Considering R.E.V.O. is essentially a direct port of an older title, it’s no surprise it plays well with a variety of GPUs and settings.I initially played with a GeForce RTX 4070 at default settings and the experience looked and felt flawless at a steady 60fps at 4K, excluding any secondary enhancements. I suspect any current-generation or previous mainstream graphics card will be able to achieve similar results as long as it’s a RTX 3070, AMD Radeon RX 6700, or Intel Arc A770 equivalent. Of course, these settings may affect online performance but it’s nothing that a few reduced graphic settings or enabling DLSS/FSR/XeSS can’t immediately fix.
For older or budget-oriented systems, I took an RTX 2070 and got good results as long as I kept the action at 1440p with DLSS enabled. R.E.V.O. still played smoothly and looked just as good to the eyes compared to my current RTX 4070, which was impressive. While I can’t say for certain, the optimization is so competent I’m pretty sure the game should run fine on cards that aren’t ridiculously old.
The core gameplay and its prowess will be instantly familiar or frustratingly technical depending on your proficiency with competitive fighting games. It’s refined despite the three-button layout (P+K+G) but stern in how VF insists you learn the flow of matches, versus the aimless button mashing you can probably get away in Tekken. It’s essentially a game of rock-paper-scissors with multiple approaches to read or guess your opponent’s next move and react accordingly, with failure to execute noticeably less forgiving, especially against higher level players. The formula isn’t over-the-top, but the punishment/reward ratio is consistent and feels earned rather than telegraphed.

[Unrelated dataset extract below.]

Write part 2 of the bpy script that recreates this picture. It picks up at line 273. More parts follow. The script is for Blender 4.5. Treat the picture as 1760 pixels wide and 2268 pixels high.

Online functionality is intended to be the biggest draw for VF5 R.E.V.O. and this is where it smashes previous versions of Ultimate Showdown on PS4, which fumbled due to lack of rollback netcoding. Sega listened and I can say this is easily the best experience I’ve ever had playing VF online as the improved netcode really does elevate the performance as lag is practically nonexistent for the majority of the matches I played.
Moreover, this version finally brings the series to same competitive level of Tekken 8 and Street Fighter 6 both at home and abroad. My overseas matchups were surprisingly fluid and nothing felt delayed or choppy, with every victory earned, and conversely, every loss solemnly deserved.
Everything else from the PS4 version carries over, such as ranked matches, lobby room structure where you can have 16 players duke it out without affecting your win/loss record, and spectacle mode and replays via VF.TV. Don’t hold your breath for any chance of cross-platform play with console versions, sadly, though I suspect that dedicated brawlers will quickly migrate to R.E.V.O. anyway.
As we eagerly await the upcoming (and long overdue) Virtua Fighter 6, it’s probably a good time to freshen things up a bit with Virtua Fighter 5 R.E.V.O., easily the definitive version of Sega’s nearly 20 year-old title, and a fantastic demonstration of how fine-tuning can keep a classic relevant in the face of competitors desperately trying to appeal to wider audiences. If you appreciate an arcade fighter that stands the test of time without compromising technical fundamentals then R.E.V.O. deserves your attention – and plenty of effort, too.